留学生を採用する場合、日本語の研修だけではなく、マナー研修や上司部下の定期的な面談は必要不可欠です。同じように、社員同士しっかりとコミュニケーションを取ることで価値観の共有をはかり、お互いを理解することがトラブル回避につながります。
相互理解を怠らず、なにか問題があればその都度改善をしていくことが必要となるでしょう。
ビザの更新、在留資格
留学生が日本の企業に就職する場合、それまでの学生ビザから就労ビザに変更する手続きが必要になります。採用日までに留学ビザから就労ビザへ変更し、許可を得ていることを在留カードで確認できなければなりません。万一、許可を得ないまま働かせていた場合、不法就労助長罪として企業も処罰される恐れがあります。
就労ビザは認められている範囲のみでの就労が可能となるため、採用後に配属先や業務内容の変更などがあれば、就労可能かどうかを都度確認し、必要であればビザを変更しなければなりません。
就労ビザには有効期限があります。更新時期についてもしっかりと把握しておくことは、トラブル回避に役立ちます。
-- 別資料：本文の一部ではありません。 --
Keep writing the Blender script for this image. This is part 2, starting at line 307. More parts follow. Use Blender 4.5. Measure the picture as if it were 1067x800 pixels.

企業担当者は出入国管理及び難民認定法(入管法)をある程度理解しておくことをおすすめします。
留学生採用には、十分な受け入れ態勢を!
現代の日本では、少子高齢化による生産年齢人口の減少から、人手不足が深刻な問題となっています。人手不足解消のため、多様な人材の活用は急務といえるでしょう。
留学生の採用は、優秀な人材の確保やイノベーション創出などのメリットがある反面、文化や価値観の違いによるトラブルや職場の人間関係の悪化を生む危険もあります。
留学生を採用する際には、在留許可の確認や就労ビザへの変更といった法的な手続きだけでなく、言語の壁や価値観の違いによるミスマッチの防止にも気を配りましょう。